Like when Cordero says how its a great time for artists to put visuals to their tracks and just making a song isn’t enough anymore. I mean…its like he is trying to say that in order to complete the peice of art a video must be included.

He also says he wants to help the artists, and give them the opportunity to put their visions into something big. Well, if the emcee is any kind of talented he shouldn’t need a video to convey his images. Like when nas spits (I just picked a line from the song im listening to right now)   “now I’m jettin to the building lobby, it was full of children probably, couldn’t see as high as I be” on NY State of Mind. Thats a visual!

Another way videos can fuck up the magic is by showing you the body of the voice. When you dont know what a rapper looks like, the only thing that you think about is his voice and his message.

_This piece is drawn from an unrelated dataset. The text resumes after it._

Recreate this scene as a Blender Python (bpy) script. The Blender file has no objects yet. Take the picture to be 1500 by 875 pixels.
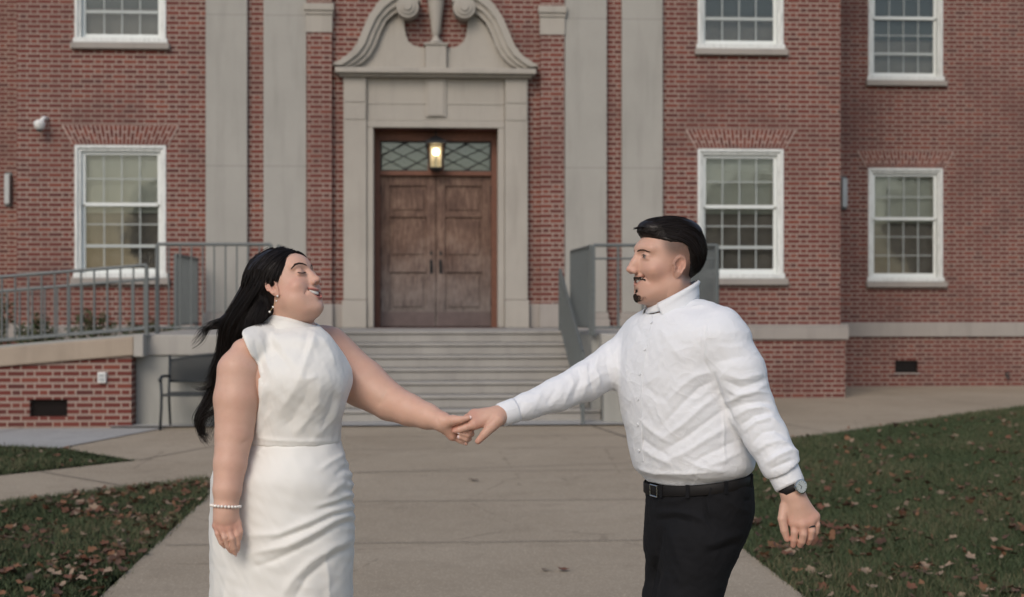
import bpy, math, random
import numpy as np
from mathutils import Vector, Matrix
R = math.radians
random.seed(7); rng = np.random.default_rng(7)
scene = bpy.context.scene
COL = scene.collection

# ---------------------------------------------------------------- camera, sky, sun, exposure
YAW = 0.05563                      # the camera looks a little to the right of the facade's normal
FPX, EYE, HZN = 2085.0, 1.5, 445.0
cam_d = bpy.data.cameras.new('camera'); cam = bpy.data.objects.new('camera', cam_d); COL.objects.link(cam)
cam.location = (0, 0, EYE); cam.rotation_euler = (R(90), 0, -YAW)
cam_d.sensor_width = 36; cam_d.lens = 36*FPX/1500; cam_d.shift_y = (HZN-437.5)/1500
cam_d.clip_start = 0.1; cam_d.clip_end = 800
cam_d.dof.use_dof = True; cam_d.dof.focus_distance = 3.93; cam_d.dof.aperture_fstop = 4.6
scene.camera = cam
SUN_EL, SUN_AZ = 38.0, 205.0       # azimuth clockwise from +Y: behind the camera, from the left
world = bpy.data.worlds.new('World'); scene.world = world; world.use_nodes = True
wn = world.node_tree.nodes; wl = world.node_tree.links
bg = wn['Background']; sky = wn.new('ShaderNodeTexSky'); sky.sky_type = 'NISHITA'; sky.sun_disc = False
sky.sun_elevation = R(SUN_EL); sky.sun_rotation = R(SUN_AZ)
sky.air_density = 1.0; sky.dust_density = 1.5; sky.ozone_density = 1.0
tn = wn.new('ShaderNodeMix'); tn.data_type = 'RGBA'; tn.blend_type = 'MULTIPLY'; tn.inputs[0].default_value = 1.0; tn.inputs[7].default_value = (1.08, 1.01, .94, 1)
wl.new(sky.outputs[0], tn.inputs[6]); wl.new(tn.outputs[2], bg.inputs[0]); bg.inputs[1].default_value = 0.125
sl = bpy.data.lights.new('sun', 'SUN'); so = bpy.data.objects.new('sun', sl); COL.objects.link(so)
sl.energy = 1.1; sl.angle = R(28); sl.color = (1.0, 0.93, 0.84)
sd = Vector((math.sin(R(SUN_AZ))*math.cos(R(SUN_EL)), math.cos(R(SUN_AZ))*math.cos(R(SUN_EL)), math.sin(R(SUN_EL))))
so.rotation_euler = sd.to_track_quat('Z', 'Y').to_euler(); so.location = sd*30
scene.view_settings.view_transform = 'Standard'; scene.view_settings.look = 'None'
scene.view_settings.exposure = 0.27; scene.view_settings.gamma = 1
scene.view_settings.use_curve_mapping = False
scene.cycles.max_bounces = 6; scene.cycles.transparent_max_bounces = 12
scene.cycles.use_denoising = True

# ---------------------------------------------------------------- helpers: objects
def link(o, parent=None):
    COL.objects.link(o)
    if parent is not None: o.parent = parent
    return o
def tag(o, label=None, cat=None, group=None, kind=None):
    if label: o['label'] = label
    if cat: o['category'] = cat
    if group: o['group'] = group
    if kind: o['kind'] = kind
    return o
def empty(name, loc, label, cat, group=None, rz=0.0):
    o = bpy.data.objects.new(name, None); o.location = loc; o.rotation_euler = (0, 0, rz)
    o.empty_display_size = 0.2
    link(o); return tag(o, label, cat, group)
def place(o, parent):
    """parent an object built in world coordinates under an unrotated thing"""
    o.parent = parent
    top = parent
    off = Vector(parent.location)
    while top.parent is not None:
        top = top.parent; off += Vector(top.location)
    o.location = Vector(o.location) - off
    return o

class MB:
    def __init__(s): s.v = []; s.f = []
    def add(s, vs, fs):
        n = len(s.v); s.v += [tuple(v) for v in vs]; s.f += [tuple(i+n for i in f) for f in fs]; return s
    def box(s, x0, x1, y0, y1, z0, z1):
        x0, x1 = min(x0, x1), max(x0, x1); y0, y1 = min(y0, y1), max(y0, y1); z0, z1 = min(z0, z1), max(z0, z1)
        return s.add([(x0,y0,z0),(x1,y0,z0),(x1,y1,z0),(x0,y1,z0),(x0,y0,z1),(x1,y0,z1),(x1,y1,z1),(x0,y1,z1)],
            [(0,3,2,1),(4,5,6,7),(0,1,5,4),(1,2,6,5),(2,3,7,6),(3,0,4,7)])
    def prism(s, poly, y0, y1):
        """poly: (x, z) points counter-clockwise seen from -Y"""
        a = sum(poly[i][0]*poly[(i+1) % len(poly)][1]-poly[(i+1) % len(poly)][0]*poly[i][1] for i in range(len(poly)))
        if a < 0: poly = poly[::-1]
        n = len(poly)
        vs = [(x, y0, z) for x, z in poly]+[(x, y1, z) for x, z in poly]
        fs = [tuple(range(n)), tuple(range(2*n-1, n-1, -1))]
        fs += [(i, i+n, (i+1) % n+n, (i+1) % n) for i in range(n)]
        return s.add(vs, fs)
    def tube(s, pts, rad, n=8, cap=True):
        pts = [Vector(p) for p in pts]; m = len(pts)
        rs = rad if isinstance(rad, (list, tuple)) else [rad]*m
        vs = []; prev = None
        for i, p in enumerate(pts):
            t = (pts[min(i+1, m-1)]-pts[max(i-1, 0)]).normalized()
            if prev is None:
                up = Vector((0, 0, 1)) if abs(t.z) < .9 else Vector((1, 0, 0)); a = t.cross(up).normalized()
            else:
                a = (prev-t*prev.dot(t)).normalized()
            prev = a; b = t.cross(a)
            for k in range(n):
                an = 2*math.pi*k/n; vs.append(p+(a*math.cos(an)+b*math.sin(an))*rs[i])
        fs = [(i*n+k, i*n+(k+1) % n, (i+1)*n+(k+1) % n, (i+1)*n+k) for i in range(m-1) for k in range(n)]
        if cap: fs += [tuple(range(n-1, -1, -1)), tuple(range((m-1)*n, m*n))]
        return s.add(vs, fs)
    def lathe(s, c, prof, n=20):
        """prof: (r, z) going up"""
        vs = [(c[0]+r*math.cos(2*math.pi*k/n), c[1]+r*math.sin(2*math.pi*k/n), c[2]+z) for r, z in prof for k in range(n)]
        m = len(prof)
        fs = [(i*n+k, i*n+(k+1) % n, (i+1)*n+(k+1) % n, (i+1)*n+k) for i in range(m-1) for k in range(n)]
        fs += [tuple(range(n-1, -1, -1)), tuple(range((m-1)*n, m*n))]
        return s.add(vs, fs)
    def build(s, name, mat, parent=None, smooth=False, bevel=0, seg=2):
        me = bpy.data.meshes.new(name); me.from_pydata(s.v, [], s.f); me.update()
        if mat: me.materials.append(mat)
        if smooth: me.polygons.foreach_set('use_smooth', [True]*len(me.polygons))
        o = bpy.data.objects.new(name, me); link(o)
        if bevel:
            b = o.modifiers.new('bevel', 'BEVEL'); b.width = bevel; b.segments = seg; b.limit_method = 'ANGLE'
        if parent is not None: place(o, parent)
        return o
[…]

You can form your best guess as to what he looks like gauged by his voice and words only. And you will likely picture him favorably (and probably completely inaccurately), if you do try to picture him at all that is.

If you think the image of a musician doesn’t alter your opinion of them you are wrong. In hip hop luckily looks aren’t everything. Notorious, Flavor Flav, and Lil Wayne prove that. But in most music, especially pop, you wont get any fame if you arent model material. However, rap is a different game, and although the emcee doesn’t need to be gorgeous, he still needs to fit the bill.

You think record companies only sign sexy bitches because sexy bitches are the best singers? ERHHHH WRONG! They know what I know and what you are about to learn. They know that everyone (even me) judges books by covers.

Check out the 1960 presidential debates between Nixon and Kennedy. The first ever televised debates. The first time viewers could SEE the candidates rather than simply LISTEN to them on the radio. For better or for worse, the outcome of the election was greatly influenced by TV. The following paragraph from museum.tv can explain it for me:

In substance, the candidates were much more evenly matched. Indeed, those who heard the first debate on the radio pronounced Nixon the winner. But the 70 million who watched television saw a candidate still sickly and obviously discomforted by Kennedy’s smooth delivery and charisma. Those television viewers focused on what they saw, not what they heard. Studies of the audience indicated that, among television viewers, Kennedy was perceived the winner of the first debate by a very large margin.

I wasn’t alive in 1960 and I’m not much concerned with politics, but in nineteen-ninety-now there is no way to escape the wrath of television, and more recently internet videos. The data from those debates is startling, but not surprising. The people who LISTENED to the debate HEARD Nixon win. The people who VIEWED the debate on television…well, what they SAW got in the way of what really mattered, which is what the candidates SAID.

Don’t let any video/images get in the way of shit that need only be listened to. Don’t feel obligated to watch music videos because this is 2009. Music has been music since the begining of humanity, long before video. When I look up a song for the first time on youtube or see a new video im interested in on TV, I will shut it off, look away, scroll the video off the screen, anything to avoid the influence of the video. Do the same.

Some side notes:

I’m not a music video grinch. I do think a lot of music videos add a lot to the song.

After you form your opinion of a song (like after 15 listens), its ok to check out the video. Just beware that it can potentially fuck up the magic of that song.